La Grâce est un récit initiatique que son introspection rend difficile à apprivoiser mais qui intrigue par la part de mystère qui s’en dégage.
Synopsis : Un père et sa fille adolescente sillonnent la Russie à bord d’un van qui contient tous leurs biens et le matériel d’un cinéma itinérant. Ils organisent des projections en plein air dans les villages reculés. Lors de leur périple, de brèves rencontres ponctuent leur solitude. Mais leur vie va basculer sur les rives de la mer de Barents…
La Grâce, sur les starting-blocks à la Quinzaine des réalisateurs 2023, enfin en route
Critique : Un van d’un autre âge stationne dans un paysage de cailloux. Autour, un couple et une jeune fille de treize ou quatorze ans. Celle-ci se dirige vers une rivière toute proche, dans laquelle elle entre pour s’accroupir et nettoyer le sang de ses premières règles. Démarre alors un périple métaphorique pour accompagner la mue d’une adolescente soumise et repliée sur elle-même vers une émancipation qui, en même temps que s’abat sur le pare-brise de la voiture du père, délivre d’un trop-plein de retenue un récit qui se complaît dans la contemplation.

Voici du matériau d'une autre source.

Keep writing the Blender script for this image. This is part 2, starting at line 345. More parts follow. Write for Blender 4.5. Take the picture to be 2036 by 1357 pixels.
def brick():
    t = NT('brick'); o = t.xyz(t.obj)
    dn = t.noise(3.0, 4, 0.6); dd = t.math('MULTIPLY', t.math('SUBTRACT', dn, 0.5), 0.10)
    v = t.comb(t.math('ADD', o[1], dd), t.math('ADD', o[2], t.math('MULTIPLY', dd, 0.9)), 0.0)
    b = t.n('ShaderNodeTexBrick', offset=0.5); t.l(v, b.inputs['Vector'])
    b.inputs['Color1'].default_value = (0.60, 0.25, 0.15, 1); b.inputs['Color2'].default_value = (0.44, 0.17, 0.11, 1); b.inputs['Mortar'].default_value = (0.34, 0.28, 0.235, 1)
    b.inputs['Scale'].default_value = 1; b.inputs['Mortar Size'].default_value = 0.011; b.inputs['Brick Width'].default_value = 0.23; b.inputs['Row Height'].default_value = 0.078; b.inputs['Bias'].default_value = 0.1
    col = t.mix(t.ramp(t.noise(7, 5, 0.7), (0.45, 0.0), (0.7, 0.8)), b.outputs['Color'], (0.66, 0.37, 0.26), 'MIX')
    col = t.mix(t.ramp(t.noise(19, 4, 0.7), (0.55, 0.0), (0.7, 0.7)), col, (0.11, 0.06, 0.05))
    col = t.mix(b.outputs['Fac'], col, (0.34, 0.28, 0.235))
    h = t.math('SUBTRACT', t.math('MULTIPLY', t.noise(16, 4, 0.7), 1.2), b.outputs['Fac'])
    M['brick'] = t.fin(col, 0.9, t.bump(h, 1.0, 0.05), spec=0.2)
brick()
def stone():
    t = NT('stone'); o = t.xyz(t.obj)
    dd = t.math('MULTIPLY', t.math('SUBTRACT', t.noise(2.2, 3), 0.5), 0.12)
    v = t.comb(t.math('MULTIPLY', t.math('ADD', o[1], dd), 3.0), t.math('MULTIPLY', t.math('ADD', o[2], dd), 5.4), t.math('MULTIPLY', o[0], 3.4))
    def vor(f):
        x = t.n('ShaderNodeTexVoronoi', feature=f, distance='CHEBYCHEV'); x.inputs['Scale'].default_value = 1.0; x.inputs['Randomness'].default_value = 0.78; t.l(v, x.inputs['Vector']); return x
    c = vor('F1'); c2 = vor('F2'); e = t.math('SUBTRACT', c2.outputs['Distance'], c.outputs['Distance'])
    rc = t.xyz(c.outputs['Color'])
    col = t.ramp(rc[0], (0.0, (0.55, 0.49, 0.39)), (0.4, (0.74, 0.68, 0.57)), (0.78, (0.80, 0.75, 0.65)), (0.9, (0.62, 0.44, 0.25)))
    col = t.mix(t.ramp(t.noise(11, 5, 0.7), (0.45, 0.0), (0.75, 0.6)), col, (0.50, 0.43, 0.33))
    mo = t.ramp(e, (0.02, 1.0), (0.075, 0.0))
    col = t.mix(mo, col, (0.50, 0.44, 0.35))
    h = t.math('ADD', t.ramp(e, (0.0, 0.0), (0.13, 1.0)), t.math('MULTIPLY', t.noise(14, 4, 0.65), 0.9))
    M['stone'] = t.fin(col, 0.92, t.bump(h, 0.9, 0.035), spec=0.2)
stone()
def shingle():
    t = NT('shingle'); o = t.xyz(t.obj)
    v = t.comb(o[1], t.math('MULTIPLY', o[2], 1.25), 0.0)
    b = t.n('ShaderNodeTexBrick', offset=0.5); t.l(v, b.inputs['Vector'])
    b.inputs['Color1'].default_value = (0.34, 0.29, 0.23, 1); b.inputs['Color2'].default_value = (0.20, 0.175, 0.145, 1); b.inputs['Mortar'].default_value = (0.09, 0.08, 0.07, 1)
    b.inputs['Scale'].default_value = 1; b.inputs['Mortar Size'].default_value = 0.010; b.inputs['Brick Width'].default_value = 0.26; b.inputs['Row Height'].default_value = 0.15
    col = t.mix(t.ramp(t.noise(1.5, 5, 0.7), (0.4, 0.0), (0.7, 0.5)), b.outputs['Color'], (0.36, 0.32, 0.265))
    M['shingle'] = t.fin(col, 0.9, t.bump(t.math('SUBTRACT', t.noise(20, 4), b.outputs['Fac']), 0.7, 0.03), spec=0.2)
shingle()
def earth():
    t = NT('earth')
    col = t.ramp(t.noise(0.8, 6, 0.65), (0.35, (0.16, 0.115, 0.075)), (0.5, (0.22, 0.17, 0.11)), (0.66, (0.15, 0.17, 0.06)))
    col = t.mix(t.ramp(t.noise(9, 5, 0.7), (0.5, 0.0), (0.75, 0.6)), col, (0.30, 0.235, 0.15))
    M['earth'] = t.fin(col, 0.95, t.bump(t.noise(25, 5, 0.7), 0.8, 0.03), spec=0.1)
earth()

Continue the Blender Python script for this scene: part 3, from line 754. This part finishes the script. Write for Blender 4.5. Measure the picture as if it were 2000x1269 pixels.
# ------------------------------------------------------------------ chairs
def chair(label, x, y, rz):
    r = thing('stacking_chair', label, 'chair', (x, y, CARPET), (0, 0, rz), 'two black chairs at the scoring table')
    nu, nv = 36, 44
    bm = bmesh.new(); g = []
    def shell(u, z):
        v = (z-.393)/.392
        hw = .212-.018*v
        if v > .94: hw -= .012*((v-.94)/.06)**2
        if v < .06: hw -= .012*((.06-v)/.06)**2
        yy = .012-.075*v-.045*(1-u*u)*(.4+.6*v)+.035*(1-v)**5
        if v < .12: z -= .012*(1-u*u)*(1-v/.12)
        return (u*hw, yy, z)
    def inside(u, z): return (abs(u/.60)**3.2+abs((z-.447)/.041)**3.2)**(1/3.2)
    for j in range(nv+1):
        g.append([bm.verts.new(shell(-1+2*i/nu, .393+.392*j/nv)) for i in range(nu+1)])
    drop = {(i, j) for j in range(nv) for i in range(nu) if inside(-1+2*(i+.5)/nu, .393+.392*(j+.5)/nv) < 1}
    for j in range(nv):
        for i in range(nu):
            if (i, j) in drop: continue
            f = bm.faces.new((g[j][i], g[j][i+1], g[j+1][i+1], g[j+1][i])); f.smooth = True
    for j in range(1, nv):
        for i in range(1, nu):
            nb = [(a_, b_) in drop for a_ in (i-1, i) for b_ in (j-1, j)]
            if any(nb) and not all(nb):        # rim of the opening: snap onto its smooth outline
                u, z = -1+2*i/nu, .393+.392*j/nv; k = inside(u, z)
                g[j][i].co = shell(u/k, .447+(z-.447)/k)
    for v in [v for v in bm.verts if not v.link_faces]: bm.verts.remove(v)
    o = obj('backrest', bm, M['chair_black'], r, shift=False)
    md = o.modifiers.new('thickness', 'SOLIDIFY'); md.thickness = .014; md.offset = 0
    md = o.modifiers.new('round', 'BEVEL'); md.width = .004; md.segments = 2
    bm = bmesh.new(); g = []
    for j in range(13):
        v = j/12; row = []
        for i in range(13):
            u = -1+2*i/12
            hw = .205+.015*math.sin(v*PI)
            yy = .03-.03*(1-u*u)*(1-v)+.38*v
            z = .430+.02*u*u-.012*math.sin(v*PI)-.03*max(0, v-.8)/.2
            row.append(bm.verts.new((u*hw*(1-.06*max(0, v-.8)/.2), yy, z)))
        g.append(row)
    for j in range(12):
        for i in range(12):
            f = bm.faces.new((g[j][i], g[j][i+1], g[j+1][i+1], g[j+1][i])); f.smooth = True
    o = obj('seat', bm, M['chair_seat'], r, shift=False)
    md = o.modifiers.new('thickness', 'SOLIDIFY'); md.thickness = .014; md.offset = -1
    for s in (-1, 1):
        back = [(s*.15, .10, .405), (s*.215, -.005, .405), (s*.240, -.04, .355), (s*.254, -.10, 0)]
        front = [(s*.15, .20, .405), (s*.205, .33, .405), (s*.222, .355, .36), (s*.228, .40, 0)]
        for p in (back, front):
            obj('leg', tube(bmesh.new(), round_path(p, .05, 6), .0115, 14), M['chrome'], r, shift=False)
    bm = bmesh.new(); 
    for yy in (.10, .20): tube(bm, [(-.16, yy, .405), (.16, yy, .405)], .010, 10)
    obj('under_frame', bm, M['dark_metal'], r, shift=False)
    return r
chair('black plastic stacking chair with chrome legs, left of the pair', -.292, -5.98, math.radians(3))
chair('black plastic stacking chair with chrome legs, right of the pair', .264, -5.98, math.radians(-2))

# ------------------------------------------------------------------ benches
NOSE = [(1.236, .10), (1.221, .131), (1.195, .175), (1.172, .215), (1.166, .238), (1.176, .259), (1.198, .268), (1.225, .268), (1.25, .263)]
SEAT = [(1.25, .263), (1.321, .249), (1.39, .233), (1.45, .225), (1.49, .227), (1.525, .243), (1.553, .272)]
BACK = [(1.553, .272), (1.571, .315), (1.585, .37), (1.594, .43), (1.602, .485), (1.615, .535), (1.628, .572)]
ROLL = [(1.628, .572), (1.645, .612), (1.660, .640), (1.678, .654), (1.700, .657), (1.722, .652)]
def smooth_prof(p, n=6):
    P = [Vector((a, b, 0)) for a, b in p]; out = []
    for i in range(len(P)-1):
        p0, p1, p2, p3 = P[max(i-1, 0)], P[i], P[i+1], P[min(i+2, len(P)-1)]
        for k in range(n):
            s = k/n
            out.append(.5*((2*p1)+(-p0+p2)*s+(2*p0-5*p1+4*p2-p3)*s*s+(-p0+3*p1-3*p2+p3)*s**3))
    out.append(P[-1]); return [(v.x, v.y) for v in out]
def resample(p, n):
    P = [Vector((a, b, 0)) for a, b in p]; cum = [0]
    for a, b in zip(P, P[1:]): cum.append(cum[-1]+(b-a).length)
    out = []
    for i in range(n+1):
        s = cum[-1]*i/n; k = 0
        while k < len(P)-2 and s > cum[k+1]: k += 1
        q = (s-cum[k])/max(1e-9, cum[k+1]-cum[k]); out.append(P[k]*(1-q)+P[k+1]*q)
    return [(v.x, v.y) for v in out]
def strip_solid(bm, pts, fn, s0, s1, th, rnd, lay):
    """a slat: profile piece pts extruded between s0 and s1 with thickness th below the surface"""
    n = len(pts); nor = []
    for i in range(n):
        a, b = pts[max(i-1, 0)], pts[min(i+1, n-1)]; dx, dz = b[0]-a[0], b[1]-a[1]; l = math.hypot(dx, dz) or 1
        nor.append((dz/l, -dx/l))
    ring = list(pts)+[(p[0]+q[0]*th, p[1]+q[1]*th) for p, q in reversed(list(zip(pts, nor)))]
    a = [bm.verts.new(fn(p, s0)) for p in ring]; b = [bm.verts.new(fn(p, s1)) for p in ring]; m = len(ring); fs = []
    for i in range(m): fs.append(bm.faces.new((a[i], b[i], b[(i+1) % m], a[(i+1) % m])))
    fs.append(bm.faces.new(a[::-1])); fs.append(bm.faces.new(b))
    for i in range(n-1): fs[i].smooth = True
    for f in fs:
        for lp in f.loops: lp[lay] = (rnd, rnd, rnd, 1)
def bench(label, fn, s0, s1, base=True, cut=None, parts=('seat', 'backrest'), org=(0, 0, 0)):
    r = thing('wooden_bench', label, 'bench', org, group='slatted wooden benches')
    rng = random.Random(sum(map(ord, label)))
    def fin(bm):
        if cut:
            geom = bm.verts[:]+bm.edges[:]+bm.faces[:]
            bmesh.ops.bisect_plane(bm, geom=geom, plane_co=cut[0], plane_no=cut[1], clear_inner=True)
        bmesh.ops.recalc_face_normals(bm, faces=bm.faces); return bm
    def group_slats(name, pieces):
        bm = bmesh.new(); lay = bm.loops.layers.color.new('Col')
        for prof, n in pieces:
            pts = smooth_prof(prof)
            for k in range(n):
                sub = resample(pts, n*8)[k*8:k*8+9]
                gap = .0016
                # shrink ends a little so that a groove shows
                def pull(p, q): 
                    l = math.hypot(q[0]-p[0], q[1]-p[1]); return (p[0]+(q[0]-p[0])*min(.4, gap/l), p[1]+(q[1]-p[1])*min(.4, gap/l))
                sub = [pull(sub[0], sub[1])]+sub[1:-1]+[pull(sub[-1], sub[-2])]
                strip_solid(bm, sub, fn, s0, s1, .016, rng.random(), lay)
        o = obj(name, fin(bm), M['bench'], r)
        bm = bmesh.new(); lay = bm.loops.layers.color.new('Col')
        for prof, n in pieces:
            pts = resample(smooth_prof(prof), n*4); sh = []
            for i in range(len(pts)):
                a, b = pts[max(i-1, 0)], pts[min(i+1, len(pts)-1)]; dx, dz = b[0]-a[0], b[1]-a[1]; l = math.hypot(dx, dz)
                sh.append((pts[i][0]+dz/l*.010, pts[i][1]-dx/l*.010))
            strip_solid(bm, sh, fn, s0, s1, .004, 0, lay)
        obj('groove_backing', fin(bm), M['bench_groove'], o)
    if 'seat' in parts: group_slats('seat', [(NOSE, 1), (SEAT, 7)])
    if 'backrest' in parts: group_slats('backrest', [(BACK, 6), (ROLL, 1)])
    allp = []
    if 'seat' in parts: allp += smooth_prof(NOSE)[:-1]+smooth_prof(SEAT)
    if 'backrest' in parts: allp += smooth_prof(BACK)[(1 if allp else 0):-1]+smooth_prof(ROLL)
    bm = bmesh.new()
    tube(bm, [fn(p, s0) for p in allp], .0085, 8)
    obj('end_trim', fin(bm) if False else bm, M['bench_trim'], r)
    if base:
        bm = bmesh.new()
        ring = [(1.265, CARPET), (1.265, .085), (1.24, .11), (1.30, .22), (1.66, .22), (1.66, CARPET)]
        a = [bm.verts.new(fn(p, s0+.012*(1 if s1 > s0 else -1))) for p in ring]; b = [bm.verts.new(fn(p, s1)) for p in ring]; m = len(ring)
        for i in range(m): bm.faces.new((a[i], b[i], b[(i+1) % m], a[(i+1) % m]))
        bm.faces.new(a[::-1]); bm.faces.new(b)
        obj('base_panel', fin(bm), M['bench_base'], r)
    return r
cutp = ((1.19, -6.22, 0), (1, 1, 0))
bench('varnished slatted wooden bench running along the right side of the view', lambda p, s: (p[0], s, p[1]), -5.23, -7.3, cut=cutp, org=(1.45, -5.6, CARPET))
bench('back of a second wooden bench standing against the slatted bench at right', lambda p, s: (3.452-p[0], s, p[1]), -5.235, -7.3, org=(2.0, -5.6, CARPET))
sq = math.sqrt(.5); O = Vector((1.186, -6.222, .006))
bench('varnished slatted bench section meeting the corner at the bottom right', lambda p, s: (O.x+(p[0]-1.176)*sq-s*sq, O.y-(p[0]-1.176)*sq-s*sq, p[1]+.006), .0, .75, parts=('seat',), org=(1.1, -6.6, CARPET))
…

Bourlingueurs carrément à l’Est
Un père et sa fille, confinés dans l’espace étroit d’un véhicule itinérant, traverse la Russie, du sud au nord. L’un comme l’autre semble envahi de questionnements personnels qu’ils ne partagent pas. On ne connaît pas grand-chose de leur passé, de leurs aspirations. Un sentiment d’isolement encore renforcé par l’absence de dialogues, l’abolition de repères temporels et la permanence de paysages ascétiques. Pourtant derrière cette ambiance taiseuse finit par se dessiner le portrait de la Russie post-soviétique, celle dont on parle peu, une vision contradictoire, complexe, bigarrée et emberlificotée de la Russie actuelle. Pour gagner leur vie, nos bourlingueurs installent leur cinéma itinérant dans les villages qu’ils traversent tout en s’adonnant à quelques trafics illicites de ventes de cassettes pornographiques pour arrondir leurs gains, attirant à eux une foule hétéroclite.
Après L’écume, documentaire réalisé en 2019 sur des gens installés au bout du monde et qui survivent comme ils peuvent, le cinéaste russe Ilya Povolotsky délaissant pour un temps son duo de voyageurs, s’intéresse, au gré des rencontres, au parcours de ces femmes et des hommes qui vivent dans des conditions diverses et parlent des langues différentes. L’histoire s’anime alors pour rendre compte de l’effondrement de l’intelligentsia et du rejet sur le bas-côté de l’histoire de cette classe cultivée aujourd’hui laissée pour compte.
Road-movie sur des chemins aussi malaisés qu’énigmatiques
Une mise en scène ample et précise ne cache rien de ce monde éclaté avec ces villages du nord abandonnés et la dégradation des structures routières, plongeant le récit dans un univers presque fantastique tandis que le grain de l’image, de plus en plus organique, lui confère une poésie surnaturelle.
La Grâce est un film mystérieux qui se mérite. Malgré la grâce de sa mise en scène, il ne s’ouvrira qu’à ceux qui auront la curiosité de s’aventurer sur ses chemins aussi malaisés qu’énigmatiques.